Однако этот национализм становился бледным и пошлым. С основанием империи исчезла утопия, придававшая двум поколениям немецких патриотов как смысл и масштаб политического действия, так и идентичность, а место утопии заняла экономика. Чего не было, так это буржуазной культуры common sense, общепринятых обычаев и само собой разумеющихся процедур, регулировавших политическую культуру западных соседей Германии. Кроме того, отсутствовала объединяющая идея, которая указывала на будущее, выходя за границы современности.
Существовала, таким образом, лишь одна инстанция, которая была в состоянии уменьшить остроту достаточно драматичной общественной ситуации, фокусируя на себе все усилия по разрешению конфликтов, включая проблемы общественного сознания и идентичности.

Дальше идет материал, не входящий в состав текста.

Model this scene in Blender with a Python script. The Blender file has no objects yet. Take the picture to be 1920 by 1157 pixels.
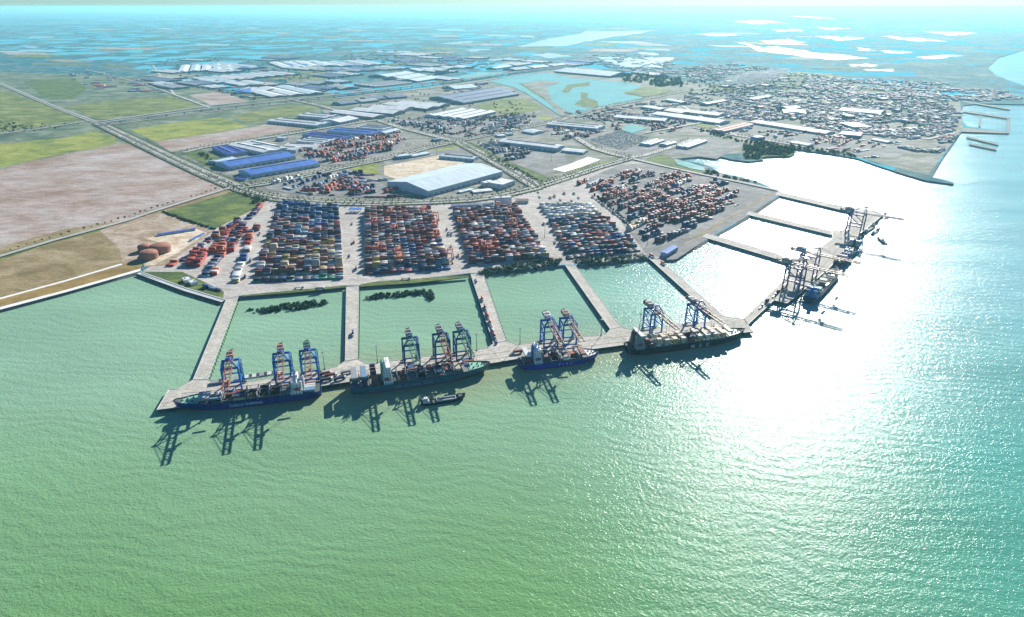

Речь идет о государстве, прусско-германском авторитарном, управляющем, воспитывающем и распределяющем государстве, которое заявляло о своей ответственности за всех и вся, от социального попечения до порядка на кладбищах. Его институты, его управленческий аппарат и прежде всего его армия служили идеологии, возвышавшейся над противоречиями интересов, имевшимися в обществе, и представлявшей идею всеобщего благополучия. Это была в корне антидемократическая, авторитарная идея. И роль государства оказывалась масштабнее, чем роль существовавшего народного представительства, рейхстага, который считался местом болтовни и распрей и потому обладал малым авторитетом. По словам одного консервативного политика, император должен был иметь возможность в любой момент распустить парламент с помощью лейтенанта и десятка солдат. Насколько глубоко укоренился образ «государства-отца», стоящего над безответственным народом и его распрями, не в последнюю очередь демонстрировала немецкая социал-демократия, которая претендовала на осуществление крупного контрпроекта по отношению к этому государственному образованию. На деле же она как по духу, так и по структуре предельно копировала государственную организацию.